● YOUR INSTRUCTIONS:
Each entry that follows must be output without any deviation.

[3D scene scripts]
=====

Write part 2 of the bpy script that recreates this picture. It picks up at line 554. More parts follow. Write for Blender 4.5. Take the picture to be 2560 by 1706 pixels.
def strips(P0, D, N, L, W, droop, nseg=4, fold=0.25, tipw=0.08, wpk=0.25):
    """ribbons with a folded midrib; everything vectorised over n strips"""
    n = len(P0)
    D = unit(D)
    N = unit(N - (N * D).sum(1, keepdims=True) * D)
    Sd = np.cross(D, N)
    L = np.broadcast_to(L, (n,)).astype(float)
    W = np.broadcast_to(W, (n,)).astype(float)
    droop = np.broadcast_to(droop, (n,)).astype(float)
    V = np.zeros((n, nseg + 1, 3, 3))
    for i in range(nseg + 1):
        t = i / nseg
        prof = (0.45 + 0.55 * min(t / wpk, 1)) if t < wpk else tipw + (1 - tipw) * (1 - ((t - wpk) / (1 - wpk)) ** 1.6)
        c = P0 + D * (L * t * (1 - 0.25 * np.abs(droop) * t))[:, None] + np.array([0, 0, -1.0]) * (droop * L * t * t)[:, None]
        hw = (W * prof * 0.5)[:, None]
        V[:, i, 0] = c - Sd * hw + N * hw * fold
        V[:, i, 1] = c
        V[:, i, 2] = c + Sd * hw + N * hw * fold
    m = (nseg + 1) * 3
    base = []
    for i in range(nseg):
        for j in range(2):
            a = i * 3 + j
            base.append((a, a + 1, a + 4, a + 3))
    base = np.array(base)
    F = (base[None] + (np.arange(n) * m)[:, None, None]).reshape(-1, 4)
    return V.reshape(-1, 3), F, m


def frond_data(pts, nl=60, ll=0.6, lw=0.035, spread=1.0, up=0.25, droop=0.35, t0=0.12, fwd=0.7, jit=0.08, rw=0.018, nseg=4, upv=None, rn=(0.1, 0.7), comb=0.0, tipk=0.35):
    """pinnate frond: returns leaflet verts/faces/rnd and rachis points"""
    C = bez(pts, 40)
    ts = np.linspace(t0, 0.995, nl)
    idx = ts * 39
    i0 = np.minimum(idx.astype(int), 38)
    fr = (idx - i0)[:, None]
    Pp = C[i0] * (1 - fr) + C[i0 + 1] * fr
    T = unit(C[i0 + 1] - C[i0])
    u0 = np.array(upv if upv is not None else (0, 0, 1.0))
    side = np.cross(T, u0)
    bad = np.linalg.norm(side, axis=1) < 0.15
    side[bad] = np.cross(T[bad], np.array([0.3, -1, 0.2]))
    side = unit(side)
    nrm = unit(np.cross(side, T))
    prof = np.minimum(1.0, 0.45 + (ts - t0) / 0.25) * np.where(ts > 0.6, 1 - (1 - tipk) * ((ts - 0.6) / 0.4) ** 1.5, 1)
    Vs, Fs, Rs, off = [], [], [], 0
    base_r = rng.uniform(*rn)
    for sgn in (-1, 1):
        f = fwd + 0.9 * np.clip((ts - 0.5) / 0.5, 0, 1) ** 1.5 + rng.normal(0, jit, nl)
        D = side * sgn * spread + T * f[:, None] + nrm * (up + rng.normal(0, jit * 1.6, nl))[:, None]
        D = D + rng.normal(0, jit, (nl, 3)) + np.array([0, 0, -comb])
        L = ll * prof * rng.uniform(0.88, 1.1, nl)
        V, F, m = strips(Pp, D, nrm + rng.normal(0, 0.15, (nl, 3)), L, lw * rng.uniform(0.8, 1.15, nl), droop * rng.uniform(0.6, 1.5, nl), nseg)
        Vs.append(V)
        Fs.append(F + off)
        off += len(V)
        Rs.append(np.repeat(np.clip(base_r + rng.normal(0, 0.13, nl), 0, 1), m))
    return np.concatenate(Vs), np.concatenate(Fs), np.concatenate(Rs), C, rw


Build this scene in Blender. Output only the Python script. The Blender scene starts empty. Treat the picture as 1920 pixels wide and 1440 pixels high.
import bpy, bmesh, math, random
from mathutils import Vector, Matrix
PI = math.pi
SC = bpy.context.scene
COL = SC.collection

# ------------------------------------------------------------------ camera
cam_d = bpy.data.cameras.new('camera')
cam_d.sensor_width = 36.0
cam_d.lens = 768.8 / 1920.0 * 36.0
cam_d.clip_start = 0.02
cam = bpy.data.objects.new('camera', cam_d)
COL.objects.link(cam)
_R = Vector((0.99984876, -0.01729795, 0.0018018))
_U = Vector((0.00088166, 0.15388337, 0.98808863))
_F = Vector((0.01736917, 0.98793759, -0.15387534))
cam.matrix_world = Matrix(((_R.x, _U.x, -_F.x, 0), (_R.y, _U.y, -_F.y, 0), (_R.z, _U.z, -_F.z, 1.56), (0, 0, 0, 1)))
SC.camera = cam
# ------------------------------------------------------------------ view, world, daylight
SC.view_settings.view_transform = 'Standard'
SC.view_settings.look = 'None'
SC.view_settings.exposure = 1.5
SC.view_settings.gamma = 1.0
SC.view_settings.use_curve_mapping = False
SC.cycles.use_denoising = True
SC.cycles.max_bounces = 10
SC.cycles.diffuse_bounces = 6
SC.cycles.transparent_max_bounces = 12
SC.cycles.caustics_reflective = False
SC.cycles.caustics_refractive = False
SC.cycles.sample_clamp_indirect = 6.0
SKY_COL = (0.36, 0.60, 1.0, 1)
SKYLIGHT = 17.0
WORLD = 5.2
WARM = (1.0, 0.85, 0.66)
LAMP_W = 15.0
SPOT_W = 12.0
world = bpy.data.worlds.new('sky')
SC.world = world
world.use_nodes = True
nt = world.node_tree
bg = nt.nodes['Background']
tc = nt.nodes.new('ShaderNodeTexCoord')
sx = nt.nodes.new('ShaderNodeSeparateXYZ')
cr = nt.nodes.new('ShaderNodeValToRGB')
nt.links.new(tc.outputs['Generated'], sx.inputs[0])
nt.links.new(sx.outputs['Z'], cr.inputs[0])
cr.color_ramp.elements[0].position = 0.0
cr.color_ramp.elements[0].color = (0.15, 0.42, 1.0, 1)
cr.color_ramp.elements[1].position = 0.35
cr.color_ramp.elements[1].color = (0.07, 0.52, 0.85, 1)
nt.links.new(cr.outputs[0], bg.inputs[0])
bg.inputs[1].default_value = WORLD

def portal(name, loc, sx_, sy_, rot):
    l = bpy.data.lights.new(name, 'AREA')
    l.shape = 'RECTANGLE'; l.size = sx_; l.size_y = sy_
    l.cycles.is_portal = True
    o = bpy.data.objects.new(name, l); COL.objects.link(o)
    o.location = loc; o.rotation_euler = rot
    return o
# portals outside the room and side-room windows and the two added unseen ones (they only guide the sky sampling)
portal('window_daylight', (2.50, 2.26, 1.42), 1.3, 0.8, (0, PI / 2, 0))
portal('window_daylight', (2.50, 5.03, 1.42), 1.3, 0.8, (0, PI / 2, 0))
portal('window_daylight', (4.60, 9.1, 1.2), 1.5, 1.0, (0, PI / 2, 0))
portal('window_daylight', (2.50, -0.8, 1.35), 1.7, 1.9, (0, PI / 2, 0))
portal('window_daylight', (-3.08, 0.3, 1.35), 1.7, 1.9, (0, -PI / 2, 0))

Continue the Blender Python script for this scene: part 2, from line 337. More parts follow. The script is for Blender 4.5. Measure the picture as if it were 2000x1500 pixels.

=====

● TASK ANSWER:
Write part 2 of the bpy script that recreates this picture. It picks up at line 554. More parts follow. Write for Blender 4.5. Take the picture to be 2560 by 1706 pixels.
def strips(P0, D, N, L, W, droop, nseg=4, fold=0.25, tipw=0.08, wpk=0.25):
    """ribbons with a folded midrib; everything vectorised over n strips"""
    n = len(P0)
    D = unit(D)
    N = unit(N - (N * D).sum(1, keepdims=True) * D)
    Sd = np.cross(D, N)
    L = np.broadcast_to(L, (n,)).astype(float)
    W = np.broadcast_to(W, (n,)).astype(float)
    droop = np.broadcast_to(droop, (n,)).astype(float)
    V = np.zeros((n, nseg + 1, 3, 3))
    for i in range(nseg + 1):
        t = i / nseg
        prof = (0.45 + 0.55 * min(t / wpk, 1)) if t < wpk else tipw + (1 - tipw) * (1 - ((t - wpk) / (1 - wpk)) ** 1.6)
        c = P0 + D * (L * t * (1 - 0.25 * np.abs(droop) * t))[:, None] + np.array([0, 0, -1.0]) * (droop * L * t * t)[:, None]
        hw = (W * prof * 0.5)[:, None]
        V[:, i, 0] = c - Sd * hw + N * hw * fold
        V[:, i, 1] = c
        V[:, i, 2] = c + Sd * hw + N * hw * fold
    m = (nseg + 1) * 3
    base = []
    for i in range(nseg):
        for j in range(2):
            a = i * 3 + j
            base.append((a, a + 1, a + 4, a + 3))
    base = np.array(base)
    F = (base[None] + (np.arange(n) * m)[:, None, None]).reshape(-1, 4)
    return V.reshape(-1, 3), F, m


def frond_data(pts, nl=60, ll=0.6, lw=0.035, spread=1.0, up=0.25, droop=0.35, t0=0.12, fwd=0.7, jit=0.08, rw=0.018, nseg=4, upv=None, rn=(0.1, 0.7), comb=0.0, tipk=0.35):
    """pinnate frond: returns leaflet verts/faces/rnd and rachis points"""
    C = bez(pts, 40)
    ts = np.linspace(t0, 0.995, nl)
    idx = ts * 39
    i0 = np.minimum(idx.astype(int), 38)
    fr = (idx - i0)[:, None]
    Pp = C[i0] * (1 - fr) + C[i0 + 1] * fr
    T = unit(C[i0 + 1] - C[i0])
    u0 = np.array(upv if upv is not None else (0, 0, 1.0))
    side = np.cross(T, u0)
    bad = np.linalg.norm(side, axis=1) < 0.15
    side[bad] = np.cross(T[bad], np.array([0.3, -1, 0.2]))
    side = unit(side)
    nrm = unit(np.cross(side, T))
    prof = np.minimum(1.0, 0.45 + (ts - t0) / 0.25) * np.where(ts > 0.6, 1 - (1 - tipk) * ((ts - 0.6) / 0.4) ** 1.5, 1)
    Vs, Fs, Rs, off = [], [], [], 0
    base_r = rng.uniform(*rn)
    for sgn in (-1, 1):
        f = fwd + 0.9 * np.clip((ts - 0.5) / 0.5, 0, 1) ** 1.5 + rng.normal(0, jit, nl)
        D = side * sgn * spread + T * f[:, None] + nrm * (up + rng.normal(0, jit * 1.6, nl))[:, None]
        D = D + rng.normal(0, jit, (nl, 3)) + np.array([0, 0, -comb])
        L = ll * prof * rng.uniform(0.88, 1.1, nl)
        V, F, m = strips(Pp, D, nrm + rng.normal(0, 0.15, (nl, 3)), L, lw * rng.uniform(0.8, 1.15, nl), droop * rng.uniform(0.6, 1.5, nl), nseg)
        Vs.append(V)
        Fs.append(F + off)
        off += len(V)
        Rs.append(np.repeat(np.clip(base_r + rng.normal(0, 0.13, nl), 0, 1), m))
    return np.concatenate(Vs), np.concatenate(Fs), np.concatenate(Rs), C, rw


Build this scene in Blender. Output only the Python script. The Blender scene starts empty. Treat the picture as 1920 pixels wide and 1440 pixels high.
import bpy, bmesh, math, random
from mathutils import Vector, Matrix
PI = math.pi
SC = bpy.context.scene
COL = SC.collection

# ------------------------------------------------------------------ camera
cam_d = bpy.data.cameras.new('camera')
cam_d.sensor_width = 36.0
cam_d.lens = 768.8 / 1920.0 * 36.0
cam_d.clip_start = 0.02
cam = bpy.data.objects.new('camera', cam_d)
COL.objects.link(cam)
_R = Vector((0.99984876, -0.01729795, 0.0018018))
_U = Vector((0.00088166, 0.15388337, 0.98808863))
_F = Vector((0.01736917, 0.98793759, -0.15387534))
cam.matrix_world = Matrix(((_R.x, _U.x, -_F.x, 0), (_R.y, _U.y, -_F.y, 0), (_R.z, _U.z, -_F.z, 1.56), (0, 0, 0, 1)))
SC.camera = cam
# ------------------------------------------------------------------ view, world, daylight
SC.view_settings.view_transform = 'Standard'
SC.view_settings.look = 'None'
SC.view_settings.exposure = 1.5
SC.view_settings.gamma = 1.0
SC.view_settings.use_curve_mapping = False
SC.cycles.use_denoising = True
SC.cycles.max_bounces = 10
SC.cycles.diffuse_bounces = 6
SC.cycles.transparent_max_bounces = 12
SC.cycles.caustics_reflective = False
SC.cycles.caustics_refractive = False
SC.cycles.sample_clamp_indirect = 6.0
SKY_COL = (0.36, 0.60, 1.0, 1)
SKYLIGHT = 17.0
WORLD = 5.2
WARM = (1.0, 0.85, 0.66)
LAMP_W = 15.0
SPOT_W = 12.0
world = bpy.data.worlds.new('sky')
SC.world = world
world.use_nodes = True
nt = world.node_tree
bg = nt.nodes['Background']
tc = nt.nodes.new('ShaderNodeTexCoord')
sx = nt.nodes.new('ShaderNodeSeparateXYZ')
cr = nt.nodes.new('ShaderNodeValToRGB')
nt.links.new(tc.outputs['Generated'], sx.inputs[0])
nt.links.new(sx.outputs['Z'], cr.inputs[0])
cr.color_ramp.elements[0].position = 0.0
cr.color_ramp.elements[0].color = (0.15, 0.42, 1.0, 1)
cr.color_ramp.elements[1].position = 0.35
cr.color_ramp.elements[1].color = (0.07, 0.52, 0.85, 1)
nt.links.new(cr.outputs[0], bg.inputs[0])
bg.inputs[1].default_value = WORLD

def portal(name, loc, sx_, sy_, rot):
    l = bpy.data.lights.new(name, 'AREA')
    l.shape = 'RECTANGLE'; l.size = sx_; l.size_y = sy_
    l.cycles.is_portal = True
    o = bpy.data.objects.new(name, l); COL.objects.link(o)
    o.location = loc; o.rotation_euler = rot
    return o
# portals outside the room and side-room windows and the two added unseen ones (they only guide the sky sampling)
portal('window_daylight', (2.50, 2.26, 1.42), 1.3, 0.8, (0, PI / 2, 0))
portal('window_daylight', (2.50, 5.03, 1.42), 1.3, 0.8, (0, PI / 2, 0))
portal('window_daylight', (4.60, 9.1, 1.2), 1.5, 1.0, (0, PI / 2, 0))
portal('window_daylight', (2.50, -0.8, 1.35), 1.7, 1.9, (0, PI / 2, 0))
portal('window_daylight', (-3.08, 0.3, 1.35), 1.7, 1.9, (0, -PI / 2, 0))

Continue the Blender Python script for this scene: part 2, from line 337. More parts follow. The script is for Blender 4.5. Measure the picture as if it were 2000x1500 pixels.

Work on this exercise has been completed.